NULL Handling: Functions
Module: SQL Fundamentals
-- WRONG: Returns nothing
SELECT * FROM employees WHERE manager_id = NULL;
-- CORRECT: Returns rows with NULL manager_id
SELECT * FROM employees WHERE manager_id IS NULL;
-- Find employees WITH managers
SELECT * FROM employees WHERE manager_id IS NOT NULL;
SELECT
salary,
bonus,
salary + COALESCE(bonus, 0) AS total_comp
FROM employees;
SELECT
COUNT(*) AS total_employees,
COUNT(bonus) AS employees_with_bonus,
AVG(bonus) AS avg_bonus
FROM employees;
-- Convert empty string to NULL
SELECT NULLIF(phone, '') AS phone_clean
FROM customers;
NULL is not a value - it means "unknown"
NULL = NULL returns FALSE (not TRUE)
Always use IS NULL or IS NOT NULL
NULL in calculations returns NULL
COALESCE returns first non-NULL value
COUNT(*) includes NULL, COUNT(column) excludes NULL
Core references in this topic include WHERE, =, != / <>. Learn what each one does, when to use it, and the execution or engine rules that matter.
WHERE
Filters rows before projection and sorting.

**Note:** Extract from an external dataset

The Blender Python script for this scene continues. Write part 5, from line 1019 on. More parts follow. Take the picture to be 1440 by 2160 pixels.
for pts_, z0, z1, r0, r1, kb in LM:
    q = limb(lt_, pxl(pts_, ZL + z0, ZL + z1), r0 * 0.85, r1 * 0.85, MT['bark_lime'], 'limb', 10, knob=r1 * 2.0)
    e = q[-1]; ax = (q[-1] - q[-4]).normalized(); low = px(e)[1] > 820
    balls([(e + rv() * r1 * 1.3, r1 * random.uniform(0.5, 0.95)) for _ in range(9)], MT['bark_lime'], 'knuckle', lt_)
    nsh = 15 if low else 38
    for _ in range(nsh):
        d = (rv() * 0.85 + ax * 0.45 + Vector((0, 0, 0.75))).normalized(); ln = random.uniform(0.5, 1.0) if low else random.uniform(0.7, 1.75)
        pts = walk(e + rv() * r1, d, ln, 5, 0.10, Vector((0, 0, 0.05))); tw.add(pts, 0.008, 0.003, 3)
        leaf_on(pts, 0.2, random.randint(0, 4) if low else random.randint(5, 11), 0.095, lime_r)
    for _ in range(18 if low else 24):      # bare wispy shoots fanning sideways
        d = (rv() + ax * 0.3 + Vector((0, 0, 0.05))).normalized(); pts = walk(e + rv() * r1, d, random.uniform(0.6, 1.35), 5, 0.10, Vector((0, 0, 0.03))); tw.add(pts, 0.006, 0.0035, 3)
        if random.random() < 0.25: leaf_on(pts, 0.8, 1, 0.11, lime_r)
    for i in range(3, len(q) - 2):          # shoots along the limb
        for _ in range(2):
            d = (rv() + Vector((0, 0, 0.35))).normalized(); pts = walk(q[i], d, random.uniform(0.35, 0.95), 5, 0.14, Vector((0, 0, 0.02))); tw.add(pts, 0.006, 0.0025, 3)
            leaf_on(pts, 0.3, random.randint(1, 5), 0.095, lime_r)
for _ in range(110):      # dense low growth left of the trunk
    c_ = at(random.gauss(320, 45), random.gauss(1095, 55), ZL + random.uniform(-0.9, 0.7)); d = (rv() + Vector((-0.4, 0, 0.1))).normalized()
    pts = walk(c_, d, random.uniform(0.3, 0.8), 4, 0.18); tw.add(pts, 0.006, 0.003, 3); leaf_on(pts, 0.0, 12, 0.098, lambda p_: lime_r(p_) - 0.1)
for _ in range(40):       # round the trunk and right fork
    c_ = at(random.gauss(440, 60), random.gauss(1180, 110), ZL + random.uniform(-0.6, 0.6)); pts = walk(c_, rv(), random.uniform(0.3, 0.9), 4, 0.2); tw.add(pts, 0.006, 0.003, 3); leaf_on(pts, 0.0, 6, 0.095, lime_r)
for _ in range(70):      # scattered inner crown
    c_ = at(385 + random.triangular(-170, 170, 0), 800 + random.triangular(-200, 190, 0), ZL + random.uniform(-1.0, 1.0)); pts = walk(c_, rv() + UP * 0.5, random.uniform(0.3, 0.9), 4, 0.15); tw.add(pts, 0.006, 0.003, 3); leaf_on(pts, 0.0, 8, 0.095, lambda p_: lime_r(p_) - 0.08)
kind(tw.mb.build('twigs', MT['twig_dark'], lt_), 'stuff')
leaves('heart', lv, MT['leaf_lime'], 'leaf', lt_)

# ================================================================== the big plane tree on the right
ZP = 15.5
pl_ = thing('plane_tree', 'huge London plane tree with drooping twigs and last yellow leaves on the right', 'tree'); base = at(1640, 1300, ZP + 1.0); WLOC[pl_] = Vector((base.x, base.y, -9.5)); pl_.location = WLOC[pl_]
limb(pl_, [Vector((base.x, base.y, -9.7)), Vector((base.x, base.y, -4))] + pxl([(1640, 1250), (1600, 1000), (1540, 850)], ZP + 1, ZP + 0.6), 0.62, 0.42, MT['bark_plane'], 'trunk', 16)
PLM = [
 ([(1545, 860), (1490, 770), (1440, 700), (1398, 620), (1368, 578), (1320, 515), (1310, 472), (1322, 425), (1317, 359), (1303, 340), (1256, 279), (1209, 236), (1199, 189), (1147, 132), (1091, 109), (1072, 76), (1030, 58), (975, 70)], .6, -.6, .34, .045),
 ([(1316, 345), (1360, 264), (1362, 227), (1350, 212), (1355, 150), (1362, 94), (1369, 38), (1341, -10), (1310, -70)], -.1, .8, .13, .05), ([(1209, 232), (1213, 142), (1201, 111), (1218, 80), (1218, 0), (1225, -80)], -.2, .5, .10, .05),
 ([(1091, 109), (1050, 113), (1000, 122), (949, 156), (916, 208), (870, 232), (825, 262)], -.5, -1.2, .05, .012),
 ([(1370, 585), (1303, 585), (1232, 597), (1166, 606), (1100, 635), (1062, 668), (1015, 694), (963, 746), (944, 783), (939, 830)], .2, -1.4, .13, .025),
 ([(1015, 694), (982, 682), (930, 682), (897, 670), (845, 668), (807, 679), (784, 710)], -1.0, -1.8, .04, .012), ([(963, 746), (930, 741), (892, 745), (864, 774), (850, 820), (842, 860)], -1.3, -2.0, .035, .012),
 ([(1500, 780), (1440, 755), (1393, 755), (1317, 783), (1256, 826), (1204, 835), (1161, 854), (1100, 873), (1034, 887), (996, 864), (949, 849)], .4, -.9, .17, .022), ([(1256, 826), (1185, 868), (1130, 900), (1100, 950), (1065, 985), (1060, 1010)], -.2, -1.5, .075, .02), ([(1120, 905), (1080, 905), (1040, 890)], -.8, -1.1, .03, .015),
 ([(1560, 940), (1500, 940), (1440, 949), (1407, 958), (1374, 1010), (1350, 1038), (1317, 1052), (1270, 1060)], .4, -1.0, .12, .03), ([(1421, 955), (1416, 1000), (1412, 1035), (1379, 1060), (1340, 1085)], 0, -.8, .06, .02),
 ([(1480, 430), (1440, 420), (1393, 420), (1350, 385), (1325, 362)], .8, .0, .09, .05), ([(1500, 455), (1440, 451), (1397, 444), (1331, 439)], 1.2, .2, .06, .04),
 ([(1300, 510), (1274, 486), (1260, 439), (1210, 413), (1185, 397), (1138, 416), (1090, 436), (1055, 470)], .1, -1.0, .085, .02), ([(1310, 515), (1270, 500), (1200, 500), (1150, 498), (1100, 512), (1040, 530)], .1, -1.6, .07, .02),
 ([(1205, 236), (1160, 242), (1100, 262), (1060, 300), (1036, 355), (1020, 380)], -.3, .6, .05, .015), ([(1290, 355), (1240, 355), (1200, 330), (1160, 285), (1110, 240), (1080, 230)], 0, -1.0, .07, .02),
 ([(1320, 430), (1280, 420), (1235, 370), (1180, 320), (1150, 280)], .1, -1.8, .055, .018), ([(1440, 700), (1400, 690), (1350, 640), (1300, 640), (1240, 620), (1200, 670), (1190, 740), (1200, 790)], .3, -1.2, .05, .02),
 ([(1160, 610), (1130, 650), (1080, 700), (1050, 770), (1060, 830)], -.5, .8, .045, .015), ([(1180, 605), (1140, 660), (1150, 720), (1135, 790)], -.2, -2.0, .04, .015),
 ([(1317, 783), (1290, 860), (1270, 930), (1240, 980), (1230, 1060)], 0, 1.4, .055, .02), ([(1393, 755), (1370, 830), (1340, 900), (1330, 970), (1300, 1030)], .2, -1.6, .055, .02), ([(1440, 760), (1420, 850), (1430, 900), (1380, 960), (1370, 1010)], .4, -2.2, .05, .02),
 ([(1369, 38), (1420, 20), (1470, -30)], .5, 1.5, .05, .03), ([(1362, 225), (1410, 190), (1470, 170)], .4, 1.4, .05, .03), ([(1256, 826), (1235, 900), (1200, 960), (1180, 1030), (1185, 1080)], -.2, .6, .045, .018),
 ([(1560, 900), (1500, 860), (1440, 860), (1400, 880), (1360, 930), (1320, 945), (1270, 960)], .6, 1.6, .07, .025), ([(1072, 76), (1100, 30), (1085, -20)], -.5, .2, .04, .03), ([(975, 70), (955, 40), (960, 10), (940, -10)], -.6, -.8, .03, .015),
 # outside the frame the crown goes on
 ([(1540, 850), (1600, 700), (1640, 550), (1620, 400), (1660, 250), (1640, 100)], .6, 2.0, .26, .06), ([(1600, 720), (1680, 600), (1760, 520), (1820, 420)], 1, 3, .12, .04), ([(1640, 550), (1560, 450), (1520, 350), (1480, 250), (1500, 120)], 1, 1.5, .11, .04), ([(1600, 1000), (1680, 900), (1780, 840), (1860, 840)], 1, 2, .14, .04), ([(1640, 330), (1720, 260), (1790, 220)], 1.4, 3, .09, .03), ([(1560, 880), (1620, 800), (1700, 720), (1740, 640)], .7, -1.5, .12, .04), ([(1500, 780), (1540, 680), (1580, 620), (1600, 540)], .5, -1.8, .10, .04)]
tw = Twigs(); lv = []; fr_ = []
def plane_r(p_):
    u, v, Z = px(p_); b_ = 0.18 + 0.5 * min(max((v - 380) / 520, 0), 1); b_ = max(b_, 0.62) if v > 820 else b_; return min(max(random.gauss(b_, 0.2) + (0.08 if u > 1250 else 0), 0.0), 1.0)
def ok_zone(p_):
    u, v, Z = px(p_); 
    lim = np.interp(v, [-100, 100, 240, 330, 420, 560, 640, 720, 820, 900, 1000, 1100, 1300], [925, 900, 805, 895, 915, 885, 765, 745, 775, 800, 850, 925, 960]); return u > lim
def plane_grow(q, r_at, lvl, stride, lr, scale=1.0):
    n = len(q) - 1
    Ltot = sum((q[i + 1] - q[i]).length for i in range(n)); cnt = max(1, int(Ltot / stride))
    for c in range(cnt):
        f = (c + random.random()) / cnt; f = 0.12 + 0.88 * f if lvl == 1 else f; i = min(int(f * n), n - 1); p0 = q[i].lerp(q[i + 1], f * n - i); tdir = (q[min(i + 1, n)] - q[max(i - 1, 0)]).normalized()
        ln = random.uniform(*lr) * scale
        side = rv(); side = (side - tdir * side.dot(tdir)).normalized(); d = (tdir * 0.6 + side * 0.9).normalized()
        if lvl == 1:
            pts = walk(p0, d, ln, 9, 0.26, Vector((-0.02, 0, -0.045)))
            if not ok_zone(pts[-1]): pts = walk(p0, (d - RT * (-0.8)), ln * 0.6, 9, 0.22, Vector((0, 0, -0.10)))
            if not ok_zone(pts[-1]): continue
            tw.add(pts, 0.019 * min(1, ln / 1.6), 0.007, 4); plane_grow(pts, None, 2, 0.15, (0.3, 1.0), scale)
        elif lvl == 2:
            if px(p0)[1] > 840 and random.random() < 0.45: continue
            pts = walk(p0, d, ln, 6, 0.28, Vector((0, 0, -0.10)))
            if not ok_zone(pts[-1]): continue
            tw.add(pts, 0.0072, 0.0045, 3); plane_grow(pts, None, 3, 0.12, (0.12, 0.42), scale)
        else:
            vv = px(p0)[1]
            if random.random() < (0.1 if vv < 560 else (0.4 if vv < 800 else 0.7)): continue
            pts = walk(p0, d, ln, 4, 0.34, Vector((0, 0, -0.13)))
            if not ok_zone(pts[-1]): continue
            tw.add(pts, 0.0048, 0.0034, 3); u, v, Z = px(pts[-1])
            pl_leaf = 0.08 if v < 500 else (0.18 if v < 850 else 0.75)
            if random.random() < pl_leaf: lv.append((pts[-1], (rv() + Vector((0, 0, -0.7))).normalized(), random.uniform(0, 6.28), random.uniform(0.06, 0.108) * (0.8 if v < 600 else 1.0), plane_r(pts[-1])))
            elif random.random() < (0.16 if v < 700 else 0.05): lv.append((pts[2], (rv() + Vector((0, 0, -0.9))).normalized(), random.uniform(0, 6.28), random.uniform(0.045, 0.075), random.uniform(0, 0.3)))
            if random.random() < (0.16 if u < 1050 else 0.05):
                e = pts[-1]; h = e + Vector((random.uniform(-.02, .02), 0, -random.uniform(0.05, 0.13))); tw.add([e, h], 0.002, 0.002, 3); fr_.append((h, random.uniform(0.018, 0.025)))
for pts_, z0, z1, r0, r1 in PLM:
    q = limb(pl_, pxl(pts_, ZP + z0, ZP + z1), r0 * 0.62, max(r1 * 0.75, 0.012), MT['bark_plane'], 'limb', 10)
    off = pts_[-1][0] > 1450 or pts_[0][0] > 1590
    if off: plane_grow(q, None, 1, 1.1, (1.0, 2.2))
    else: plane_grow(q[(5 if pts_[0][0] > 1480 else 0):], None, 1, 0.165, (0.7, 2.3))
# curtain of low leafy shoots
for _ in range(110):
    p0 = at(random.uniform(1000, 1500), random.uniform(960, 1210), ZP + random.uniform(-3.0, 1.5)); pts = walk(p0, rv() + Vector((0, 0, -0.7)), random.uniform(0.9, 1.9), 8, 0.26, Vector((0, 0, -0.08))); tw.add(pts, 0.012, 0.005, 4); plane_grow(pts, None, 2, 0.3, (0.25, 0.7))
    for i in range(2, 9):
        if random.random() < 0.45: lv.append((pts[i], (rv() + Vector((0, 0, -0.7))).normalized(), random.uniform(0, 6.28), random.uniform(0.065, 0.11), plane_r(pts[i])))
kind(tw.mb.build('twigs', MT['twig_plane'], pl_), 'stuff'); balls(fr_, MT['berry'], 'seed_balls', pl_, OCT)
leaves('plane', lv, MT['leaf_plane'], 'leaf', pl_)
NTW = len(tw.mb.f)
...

It decides which rows continue through the query pipeline.
SELECT ... FROM table WHERE condition;
Most performance issues start with a weak WHERE clause or a missing supporting index.
=
Returns rows where the left and right values are exactly equal.
column = value
Use with exact matches. Do not use = NULL.
!= / <>
Returns rows where the compared values are not equal.
column <> value
SQL supports both <> and != in many engines, but <> is the portable form.
OR
Matches rows when at least one condition is TRUE.